>> Begin DATASET EXTRACT
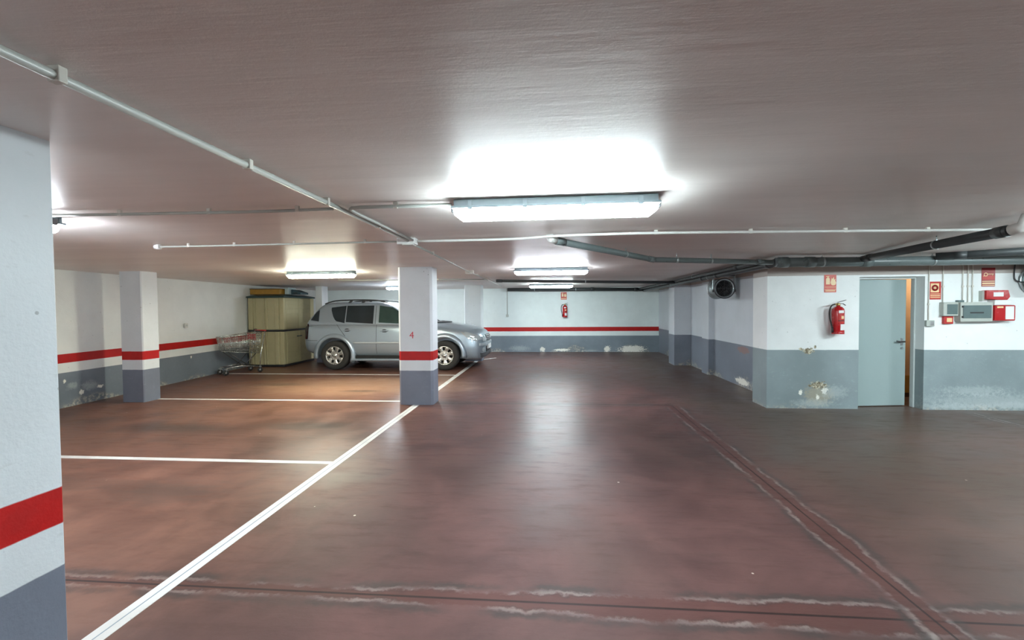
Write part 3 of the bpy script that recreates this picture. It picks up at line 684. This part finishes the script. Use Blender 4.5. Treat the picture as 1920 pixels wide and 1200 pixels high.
m.build('box_body', t, .004); MB().box(-.01, .85, -.012, .512, .14, .156, M_DARKWOOD).build('rim', t, .003)
t = thing('storage_box', 'pale blue plastic box beside the wooden drawer on the shed', 'box', (-7.29, 11.95, 1.957), 0)
MB().box(0, .10, 0, .38, 0, .165, M_LTBLUE).build('box_body', t, .008); MB().box(-.008, .108, -.008, .388, .165, .185, M_LTBLUE).build('box_lid', t, .004)
t = thing('instrument_case', 'dark blue wedge-shaped case on the right of the shed lid', 'case', (-7.16, 12.05, 1.957), 0)
MB().prism([(0, -.0), (.27, -.0), (.27, .05), (.02, .135), (0, .135)], 0, .40, M_DKBLUE).build('case_body', t, .006); MB().box(.05, .18, -.006, 0, .02, .05, M_BLACK).build('case_latch', t, .002)

# ------------------------------------------------------------------ shopping cart
def cart():
    t = thing('shopping_cart', 'wire shopping cart standing between the left wall and the shed', 'shopping cart', (-7.53, 10.50, 0), math.radians(60))
    # local x: towards the handle (rear), y across, z up
    r = .0045
    def corner(x, y, z): return Vector((x, y, z))
    # basket corners: front (x=-.42) narrower and shallower; rear (x=.38)
    T = [(-.50, -.17, .90), (-.50, .17, .90), (.36, .25, .98), (.36, -.25, .98)]
    B = [(-.44, -.15, .56), (-.44, .15, .56), (.30, .22, .47), (.30, -.22, .47)]
    T = [Vector(v) for v in T]; B = [Vector(v) for v in B]
    def face(nm, a0, a1, b0, b1, nv, nh):
        m = MB()
        for i in range(nv + 1):
            f = i / nv; m.tube([a0.lerp(a1, f), b0.lerp(b1, f)], r, M_CHROME, 5)
        for j in range(nh + 1):
            f = j / nh; m.tube([a0.lerp(b0, f), a1.lerp(b1, f)], r * (2.0 if j == 0 else 1), M_CHROME, 6)
        m.build(nm, t)
    face('basket_side', T[0], T[3], B[0], B[3], 22, 7); face('basket_side', T[1], T[2], B[1], B[2], 22, 7)
    face('basket_front', T[0], T[1], B[0], B[1], 9, 6); face('basket_gate', T[3], T[2], B[3], B[2], 12, 7); face('basket_floor', B[0], B[1], B[3], B[2], 12, 18)
    for s in (-1, 1):
        m = MB(); m.tube([(.30, s * .24, .14), (.33, s * .24, .47), (.44, s * .25, 1.02)], .011, M_CHROME, 10)
        m.tube([(.30, s * .24, .14), (-.10, s * .19, .20), (-.44, s * .16, .16)], .011, M_CHROME, 10)
        m.tube([(-.05, s * .19, .20), (.22, s * .22, .47)], .010, M_DARKSTEEL, 8); m.tube([(.05, s * .2, .19), (-.38, s * .16, .55)], .010, M_DARKSTEEL, 8)
        m.build('side_frame', t)
    m = MB()
    for i in range(9):
        f = i / 8; m.tube([Vector((.26, -.22 + .44 * f, .17)), Vector((-.42, -.15 + .30 * f, .19))], .0035, M_DARKSTEEL, 5)
    m.build('bottom_rack', t)
    MB().tube([(.445, -.27, 1.025), (.445, .27, 1.025)], .016, M_CALLRED, 14).build('handle', t)
    m = MB().box(.22, .235, -.2, .2, .80, .96, M_CALLRED); m.build('child_seat_flap', t, .004)
    for x, y in ((.30, -.24), (.30, .24), (-.44, -.16), (-.44, .16)):
        w = MB().lathe([(0, -.014), (.055, -.014), (.062, -.006), (.062, .006), (.055, .014), (0, .014)], M_RUBBER, Matrix.Translation((x, y, .062)) @ Matrix.Rotation(PI / 2, 4, 'X'), 22).build('wheel', t)
        MB().lathe([(0, -.017), (.022, -.017), (.022, .017), (0, .017)], M_STEEL, Matrix.Translation((x, y, .062)) @ Matrix.Rotation(PI / 2, 4, 'X'), 16).build('wheel_hub', w)
        f = MB(); 
        for s in (-1, 1): f.bar((x, y + s * .022, .06), (x + .005, y + s * .020, .14), .004, .03, M_STEEL, (0, 1, 0))
        f.box(x - .025, x + .03, y - .024, y + .024, .135, .15, M_STEEL); f.build('caster_fork', t)
cart()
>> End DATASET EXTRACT
### EXERCISE TASK
Everything from the first line of the listing above through the line that contains "M_BLACK).build('case_latch', t, .002)" is to be restated word for word, minus the pictures.

### ANSWER TO THIS PROBLEM
Write part 3 of the bpy script that recreates this picture. It picks up at line 684. This part finishes the script. Use Blender 4.5. Treat the picture as 1920 pixels wide and 1200 pixels high.
m.build('box_body', t, .004); MB().box(-.01, .85, -.012, .512, .14, .156, M_DARKWOOD).build('rim', t, .003)
t = thing('storage_box', 'pale blue plastic box beside the wooden drawer on the shed', 'box', (-7.29, 11.95, 1.957), 0)
MB().box(0, .10, 0, .38, 0, .165, M_LTBLUE).build('box_body', t, .008); MB().box(-.008, .108, -.008, .388, .165, .185, M_LTBLUE).build('box_lid', t, .004)
t = thing('instrument_case', 'dark blue wedge-shaped case on the right of the shed lid', 'case', (-7.16, 12.05, 1.957), 0)
MB().prism([(0, -.0), (.27, -.0), (.27, .05), (.02, .135), (0, .135)], 0, .40, M_DKBLUE).build('case_body', t, .006); MB().box(.05, .18, -.006, 0, .02, .05, M_BLACK).build('case_latch', t, .002)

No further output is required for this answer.